The Rev. Stephan Brown, pastor of St. Joseph's Catholic Church in St. Petersburg, leads the congregation on Palm Sunday.
The Rev. Stephan Brown, pastor of St. Joseph's Catholic Church in St. Petersburg, leads the congregation on Palm Sunday. [ The Rev. Stephan Brown ]

November is Black Catholic History Month, an opportunity to learn and share that story. In the Tampa Bay area, the Diocese of St. Petersburg, with parishes in Pinellas, Pasco, Hernando, Hillsborough and Citrus counties, planned two events to mark the occasion. About 1 to 1.5 percent of the region’s close to half-million Catholics are black.

Celina Okpaleke, coordinator of African Catholic Ministry in the diocese, helped to organize an African Mass that was celebrated on Nov. 10 at St. Peter Claver, a predominantly black parish in Tampa. For Okpaleke, originally from Nigeria, the Mass featuring the music, languages, clothing and dancing from African countries, was an opportunity “to encourage our brothers and sisters in Christ to come and enjoy a different type of celebration in our Catholic faith.”

But it also was for fellow Africans who may have abandoned the faith since leaving their homelands, said Okpaleke, who also is a regional coordinator for the National Association of African Catholics. “There are a lot of African Catholics all over the place. ... In the process of coming here, they have decided to join different denominations because they don’t know who or what to contact,” said Okpaleke, who worships at St. Stephen’s in Riverview. "Part of our goal is to bring them back to the Catholic Church. Our way of worship is different. They feel they don’t belong.”
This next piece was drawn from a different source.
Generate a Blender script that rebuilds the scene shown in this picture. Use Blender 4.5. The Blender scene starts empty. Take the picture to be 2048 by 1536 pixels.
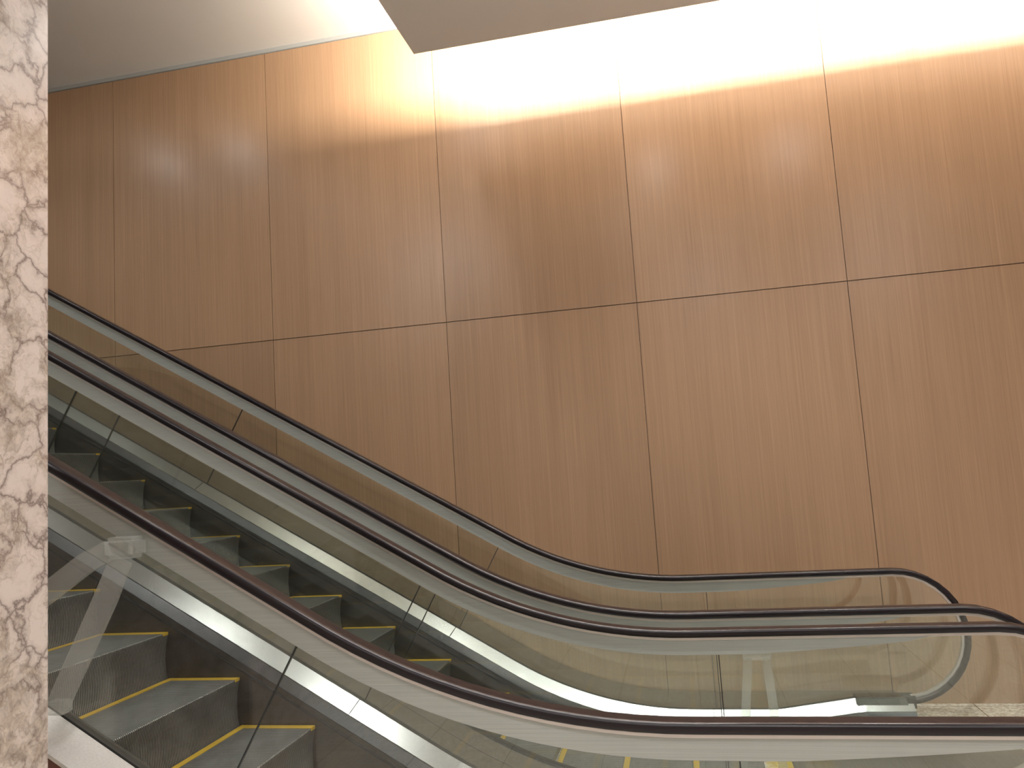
import bpy, bmesh, math, random
from mathutils import Vector, Matrix
random.seed(4)
C = bpy.context.scene.collection
S = bpy.context.scene
R_ = math.radians

# ------------------------------------------------------------------ camera, world, exposure
CAM_F = 1580.78                       # focal length in pixels of a 2048 px wide frame
cam = bpy.data.cameras.new('camera')
cam.sensor_fit = 'HORIZONTAL'; cam.sensor_width = 36.0
cam.lens = CAM_F / 2048 * 36.0
cam.clip_start = 0.05; cam.clip_end = 100
camo = bpy.data.objects.new('camera', cam); C.objects.link(camo)
fwd = Vector((-0.19925592, 0.97407715, 0.10710173))
rgt = Vector((0.97639104, 0.20664643, -0.06291091))
upv = Vector((0.08341227, -0.09203779, 0.99225573))
camo.matrix_world = Matrix(((rgt.x, upv.x, -fwd.x, 0), (rgt.y, upv.y, -fwd.y, 0), (rgt.z, upv.z, -fwd.z, 0), (0, 0, 0, 1)))
S.camera = camo
S.view_settings.view_transform = 'Standard'; S.view_settings.look = 'None'
S.view_settings.exposure = -0.35; S.view_settings.gamma = 1.0; S.view_settings.use_curve_mapping = False
S.cycles.transparent_max_bounces = 40
S.cycles.max_bounces = 10; S.cycles.diffuse_bounces = 5; S.cycles.glossy_bounces = 5
S.cycles.sample_clamp_indirect = 6.0
w = bpy.data.worlds.new('world'); S.world = w; w.use_nodes = True
w.node_tree.nodes['Background'].inputs[0].default_value = (1, .93, .86, 1)
w.node_tree.nodes['Background'].inputs[1].default_value = 0.05

TUBE_POWER = 1250.0                    # cove tubes (emission strength)
HALL_POWER = 125.0                    # each fill panel added over the hall (W)
SPOT_POWER = 48.0                    # each downlight (W)

# ------------------------------------------------------------------ measured layout (metres, camera at the origin)
FLOOR = -1.77
ZR = -0.805                           # centre line of the handrails over the lower landing
T30 = math.tan(R_(30))
XB, XU = -0.6745, -6.30               # lower and upper bends of the handrail
RB = 2.42
ZUP = ZR + T30 * (XB - XU)
UPFLOOR = ZUP - .965
WALL_Y = 6.056
CEIL = 3.80
SOF_Z, SOF_X, SOF_Y = 3.0, -1.62, 5.16
HALF = 0.6545
YC_FAR, YC_NEAR = 4.938, 3.1965
JOINTS = (-7.2, -5.23, -3.25, -1.27, 0.10)

# ------------------------------------------------------------------ materials
def nt(name):
    m = bpy.data.materials.new(name); m.use_nodes = True
    return m, m.node_tree, m.node_tree.nodes['Principled BSDF']
def simple(name, col, rough=.5, metal=0.0, spec=.5, aniso=0.0):
    m, t, b = nt(name)
    b.inputs['Base Color'].default_value = (*col, 1); b.inputs['Roughness'].default_value = rough
    b.inputs['Metallic'].default_value = metal; b.inputs['Specular IOR Level'].default_value = spec
    return m
def add(t, kind, **k):
    n = t.nodes.new(kind)
    for a, v in k.items(): setattr(n, a, v)
    return n
def ramp(t, stops, src):
    r = add(t, 'ShaderNodeValToRGB'); e = r.color_ramp.elements
    while len(e) < len(stops): e.new(.5)
    for i, (p, c) in enumerate(stops):
        e[i].position = p; e[i].color = (*c, 1) if len(c) == 3 else c
    t.links.new(src, r.inputs[0]); return r
def mapping(t, scale, rot=(0, 0, 0), loc=(0, 0, 0)):
    tc = add(t, 'ShaderNodeTexCoord'); mp = add(t, 'ShaderNodeMapping')
    mp.inputs['Scale'].default_value = scale; mp.inputs['Rotation'].default_value = rot; mp.inputs['Location'].default_value = loc
    t.links.new(tc.outputs['Object'], mp.inputs[0]); return mp
def noise(t, vec, scale, detail=3, rough=.5, dist=0.0):
    n = add(t, 'ShaderNodeTexNoise'); n.inputs['Scale'].default_value = scale; n.inputs['Detail'].default_value = detail
    n.inputs['Roughness'].default_value = rough; n.inputs['Distortion'].default_value = dist
    t.links.new(vec, n.inputs['Vector']); return n
def mix(t, a, b, fac, mode='MIX'):
    n = add(t, 'ShaderNodeMix', data_type='RGBA', blend_type=mode)
    for s, v in ((n.inputs[6], a), (n.inputs[7], b), (n.inputs[0], fac)):
        if hasattr(v, 'is_output'): t.links.new(v, s)
        else: s.default_value = v if not isinstance(v, tuple) or len(v) == 4 else (*v, 1)
    return n.outputs[2]
def bump(t, b, h, strength, dist):
    n = add(t, 'ShaderNodeBump'); n.inputs['Strength'].default_value = strength; n.inputs['Distance'].default_value = dist
    t.links.new(h, n.inputs['Height']); t.links.new(n.outputs[0], b.inputs['Normal'])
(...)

In honor of Black Catholic History Month, which is observed in November, an African Mass was held at St. Peter Claver Catholic Church in Tampa.
In honor of Black Catholic History Month, which is observed in November, an African Mass was held at St. Peter Claver Catholic Church in Tampa. [ LUIS SANTANA | Times ]
Spend your days with Hayes

Spend your days with Hayes

Subscribe to our free Stephinitely newsletter

Columnist Stephanie Hayes will share thoughts, feelings and funny business with you every Monday.

You’re all signed up!

Want more of our free, weekly newsletters in your inbox? Let’s get started.

Explore all your options

The Rev. Theo Weria of St. Peter Claver is from Tanzania and spoke of worship traditions in East Africa. “We put more emotion into it," he said. "Where I come from, everyone participates. People know all of the songs.”

Dale Brown, coordinator for Black Catholic Ministry in the diocese — she’s not related to the Rev. Stephan Brown at St. Joseph’s — is a member at St. Peter Claver, where African-Americans worship alongside Catholics from the Caribbean and Africa.

“At St. Peter Claver, we always make sure that we do something” for Black Catholic History Month, she said. Brown, who grew up in a Catholic family in New Orleans, said the month established in 1990 by the National Black Catholic Clergy Caucus of the United States holds several dates that are important to black Catholics. Among them is Nov. 3, the feast day of St. Martin de Porres of Peru, the first black saint. The birthday of St. Augustine of Hippo, who was born in North Africa, falls on Nov. 13.

A day of reflection at St. Patrick’s Catholic Church in Tampa on Nov. 9 focused on the lives of six African-American candidates for sainthood. Brown keeps pictures of each in her office. “Unless you’re in certain circles,” she said, “many people don’t realize that black Catholics are candidates for canonization.“

They include Augustus Tolton, a former slave, the first U.S.-born black priest and the founder of the first black Catholic church in Chicago. He studied and was ordained in Rome and conducted his first Mass at St. Peter’s Basilica. Other candidates for sainthood are Pierre Toussaint, Elizabeth Clarisse Lange, Henriette Delille, Julia Greeley and Sister Thea Bowman.

Bowman, the granddaughter of slaves, was Brown’s spiritual director when he was a novitiate at St. Augustine’s seminary in Bay St. Louis, Mississippi. “We worked together and prayed together,” Rev. Brown said. Bowman died in 1999.

Brown, the only American-born black priest in the diocese — the other 11 are from several African countries — spoke about the lack of African-American saints. “The Catholic Church in America exists within a context. You have a nation that grew up and was built upon slavery and following slavery, racism,” he said.

Related: RELATED STORY: Tampa Bay Catholics to confront issues of race

It’s a fact that the United States Conference of Catholic Bishops acknowledges.

“Much to our shame, many American religious leaders, including Catholic bishops, failed to formally oppose slavery; some even owned slaves. We also realize the ways that racism has permeated the life of the Church and persists to a degree even today,” the organization said in a pastoral letter a year ago.

“Acts of racism have been committed by leaders and members of the Catholic Church — by bishops, clergy, religious, and laity — and her institutions. We express deep sorrow and regret for them.”

Last fall, the St. Petersburg Diocese held listening sessions about racism. Bishop Gregory Parkes, who called racism a sin, expressed shock at what he heard.

Brown said his seminary was the first in the nation to train black men for religious life and the priesthood. The first four black priests were ordained in 1934. “No bishop in the United States would accept them,” he said. “Finally, the bishop of Lafayette, Louisiana, accepted them. They were all assigned together to serve a new mission to blacks in Lafayette.” They were members of the Society of Divine Word. Brown is a member of the same order of missionaries.

“I think the role of this month is to celebrate African-American Catholicism and also to educate and inform,” he said. “There has been a long history of black Catholicism in the church and here in the United States.”